**Data lines**.
=======

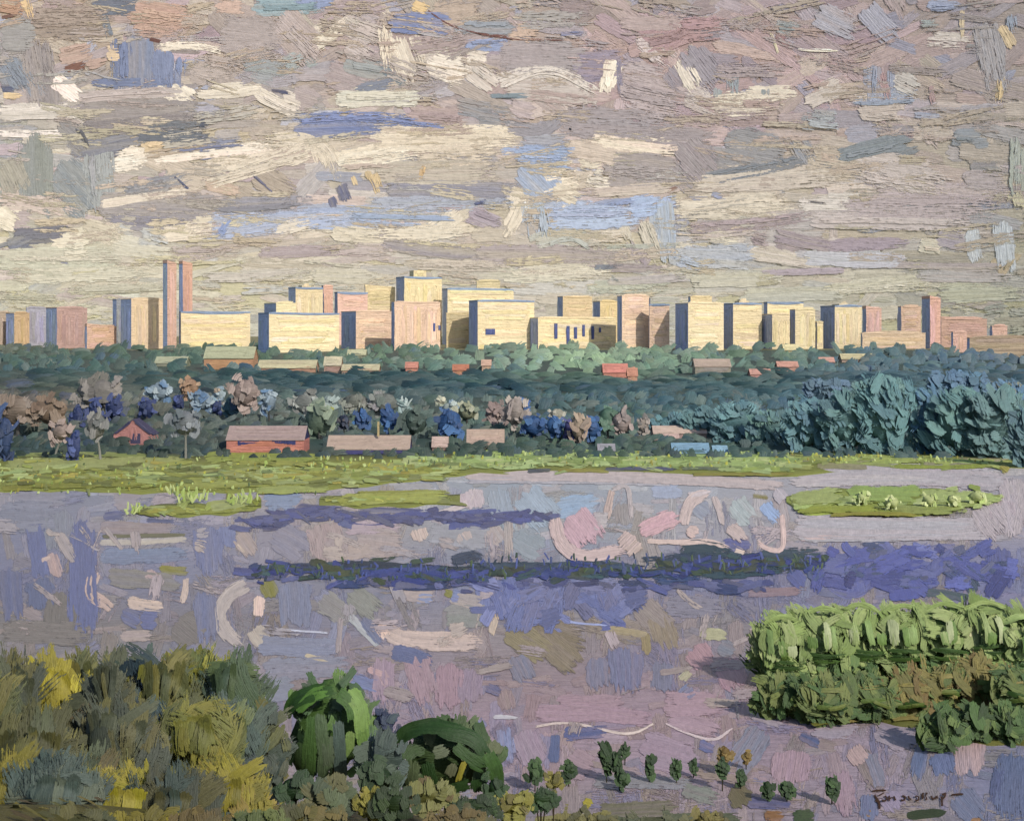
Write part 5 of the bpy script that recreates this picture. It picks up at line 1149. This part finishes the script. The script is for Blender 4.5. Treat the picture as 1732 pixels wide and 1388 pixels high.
UN += [(40, 1384, 60, 30, 70, '7A7028 8A8030 6A6026', 'low mustard bush at the very bottom left corner'), (140, 1392, 60, 30, 69, '5A5A34 6A6638 4C5236', 'low moss bush cut by the bottom edge, right of the corner mustard bush'), (240, 1390, 58, 30, 70, '8A8028 968A30 746A24', 'second low mustard bush cut by the bottom edge at left'), (340, 1394, 60, 30, 69, '6A5A30 7A6834 5A5030', 'low brown bush cut by the bottom edge under the copse'), (435, 1388, 50, 30, 72, '5E6A38 6C763E 4E5A34', 'low green olive bush cut by the bottom edge below the slate bush'),
       (1000, 1386, 60, 16, 138, '6E6A3C 7C7640 5C5C3C', 'long flat olive bush on the bottom edge under the tall junipers'), (1110, 1388, 60, 14, 138, '5E6244 6C6C48 525A40', 'long flat moss bush on the bottom edge, right of the flat olive one'), (1200, 1384, 40, 14, 139, '7A7038 867C3E 66603A', 'small flat ochre bush on the bottom edge under the ochre shore bushes')]
for (x, y, rx, ry, D, pal, lab) in UN:
    mpp = D / F; X = (x - CX) * mpp
    tree(x, y + ry * .15, rx * .9, ry * .78, y + ry + 6, pal, lab, D=D, zb=float(ground_z(X, D)), name='bush', cat='bush', n=22, L=ry * 1.0, wd=rx * .8, flat=.97, rmin=.88, depth=.6, box=2.8, group='undergrowth on the near bank', trunk='4A3E26')

G[0] = 0.55
# daubs of grass on the near bank itself
pb = Paint()
NG = [lin(h) for h in '6A6428 5A5C30 7C7430 4A5230 8A7A38 5E5030 6E7240 44523C'.split()]
for i in range(950):
    D = rng.uniform(52, 146); X = rng.uniform(-66, 6) * D / 110
    z = float(ground_z(X, D))
    if z < .3: continue
    e = 1.0; gx_ = (float(ground_z(X + e, D)) - z) / e; gd_ = (float(ground_z(X, D + e)) - z) / e
    U = np.array([1, 0, gx_]); U /= np.linalg.norm(U); V = np.array([0, 1, gd_]); V -= U * U.dot(V); V /= np.linalg.norm(V); N = np.cross(U, V)
    s = surf_frame(np.array([X, D, z]) + N * (.15 + i * .0004), U, V, N, D / F)
    a = rng.uniform(0, 3.14); L = rng.uniform(30, 70)
    pb.stroke(s, [(-math.cos(a) * L / 2, -math.sin(a) * L / 2), (math.cos(a) * L / 2, math.sin(a) * L / 2)], rng.uniform(16, 30), NG[rng.integers(8)], NG[rng.integers(8)] if rng.random() < .5 else None, .8)
tag(pb.build('bank_grass', mat=M_LEAF), 'olive and brown rough grass on the near bank under the copse', 'grass', kind='stuff')

G[0] = 1.0
# hand lettering in brown on the lilac shore at lower right
pb = Paint()
for i, (pts, wd, c) in enumerate(parse('''1473 1338 1486 1336 1500 1336 4 3C2412; 1477 1341 1486 1356 1488 1371 5 3A2212; 1484 1347 1497 1339 3 3C2412; 1480 1352 1489 1358 5 3A2212; 1493 1349 1499 1346 1500 1352 1494 1354 1492 1349 4 3C2412; 1504 1344 1504 1355 4 3C2412; 1504 1350 1511 1348 3 3C2412; 1511 1345 1515 1354 4 3C2412
1523 1348 1529 1345 1532 1350 1526 1353 1522 1349 4 3C2412; 1536 1344 1538 1350 1543 1351 4 3C2412; 1546 1350 1551 1345 1555 1350 1550 1354 1546 1350 4 3C2412; 1562 1339 1562 1352 5 3C2412; 1562 1340 1569 1342 1563 1346 1570 1349 1562 1352 4 3C2412; 1575 1344 1577 1350 1581 1350 1584 1344 4 3C2412; 1584 1344 1586 1351 4 3C2412
1590 1344 1595 1350 1600 1341 4 3C2412; 1592 1343 1602 1340 4 3C2412; 1592 1349 1593 1364 5 3A2212; 1606 1344 1632 1342 4 3C2412''')):
    pb.stroke(surf_plane(.2 + i * .002), pts, wd * 1.1, c, c, thick=.8, rag=.3, soft=.2)
tag(pb.build('hand_lettering'), 'dark brown hand written signature with a dash on the lilac shore at lower right', 'lettering')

=======

**Short exercise**. Working from the material above, transcribe it exactly while omitting pictures.

**Correct answer**.
Write part 5 of the bpy script that recreates this picture. It picks up at line 1149. This part finishes the script. The script is for Blender 4.5. Treat the picture as 1732 pixels wide and 1388 pixels high.
UN += [(40, 1384, 60, 30, 70, '7A7028 8A8030 6A6026', 'low mustard bush at the very bottom left corner'), (140, 1392, 60, 30, 69, '5A5A34 6A6638 4C5236', 'low moss bush cut by the bottom edge, right of the corner mustard bush'), (240, 1390, 58, 30, 70, '8A8028 968A30 746A24', 'second low mustard bush cut by the bottom edge at left'), (340, 1394, 60, 30, 69, '6A5A30 7A6834 5A5030', 'low brown bush cut by the bottom edge under the copse'), (435, 1388, 50, 30, 72, '5E6A38 6C763E 4E5A34', 'low green olive bush cut by the bottom edge below the slate bush'),
       (1000, 1386, 60, 16, 138, '6E6A3C 7C7640 5C5C3C', 'long flat olive bush on the bottom edge under the tall junipers'), (1110, 1388, 60, 14, 138, '5E6244 6C6C48 525A40', 'long flat moss bush on the bottom edge, right of the flat olive one'), (1200, 1384, 40, 14, 139, '7A7038 867C3E 66603A', 'small flat ochre bush on the bottom edge under the ochre shore bushes')]
for (x, y, rx, ry, D, pal, lab) in UN:
    mpp = D / F; X = (x - CX) * mpp
    tree(x, y + ry * .15, rx * .9, ry * .78, y + ry + 6, pal, lab, D=D, zb=float(ground_z(X, D)), name='bush', cat='bush', n=22, L=ry * 1.0, wd=rx * .8, flat=.97, rmin=.88, depth=.6, box=2.8, group='undergrowth on the near bank', trunk='4A3E26')

G[0] = 0.55
# daubs of grass on the near bank itself
pb = Paint()
NG = [lin(h) for h in '6A6428 5A5C30 7C7430 4A5230 8A7A38 5E5030 6E7240 44523C'.split()]
for i in range(950):
    D = rng.uniform(52, 146); X = rng.uniform(-66, 6) * D / 110
    z = float(ground_z(X, D))
    if z < .3: continue
    e = 1.0; gx_ = (float(ground_z(X + e, D)) - z) / e; gd_ = (float(ground_z(X, D + e)) - z) / e
    U = np.array([1, 0, gx_]); U /= np.linalg.norm(U); V = np.array([0, 1, gd_]); V -= U * U.dot(V); V /= np.linalg.norm(V); N = np.cross(U, V)
    s = surf_frame(np.array([X, D, z]) + N * (.15 + i * .0004), U, V, N, D / F)
    a = rng.uniform(0, 3.14); L = rng.uniform(30, 70)
    pb.stroke(s, [(-math.cos(a) * L / 2, -math.sin(a) * L / 2), (math.cos(a) * L / 2, math.sin(a) * L / 2)], rng.uniform(16, 30), NG[rng.integers(8)], NG[rng.integers(8)] if rng.random() < .5 else None, .8)
tag(pb.build('bank_grass', mat=M_LEAF), 'olive and brown rough grass on the near bank under the copse', 'grass', kind='stuff')

G[0] = 1.0
# hand lettering in brown on the lilac shore at lower right
pb = Paint()
for i, (pts, wd, c) in enumerate(parse('''1473 1338 1486 1336 1500 1336 4 3C2412; 1477 1341 1486 1356 1488 1371 5 3A2212; 1484 1347 1497 1339 3 3C2412; 1480 1352 1489 1358 5 3A2212; 1493 1349 1499 1346 1500 1352 1494 1354 1492 1349 4 3C2412; 1504 1344 1504 1355 4 3C2412; 1504 1350 1511 1348 3 3C2412; 1511 1345 1515 1354 4 3C2412
1523 1348 1529 1345 1532 1350 1526 1353 1522 1349 4 3C2412; 1536 1344 1538 1350 1543 1351 4 3C2412; 1546 1350 1551 1345 1555 1350 1550 1354 1546 1350 4 3C2412; 1562 1339 1562 1352 5 3C2412; 1562 1340 1569 1342 1563 1346 1570 1349 1562 1352 4 3C2412; 1575 1344 1577 1350 1581 1350 1584 1344 4 3C2412; 1584 1344 1586 1351 4 3C2412
1590 1344 1595 1350 1600 1341 4 3C2412; 1592 1343 1602 1340 4 3C2412; 1592 1349 1593 1364 5 3A2212; 1606 1344 1632 1342 4 3C2412''')):
    pb.stroke(surf_plane(.2 + i * .002), pts, wd * 1.1, c, c, thick=.8, rag=.3, soft=.2)
tag(pb.build('hand_lettering'), 'dark brown hand written signature with a dash on the lilac shore at lower right', 'lettering')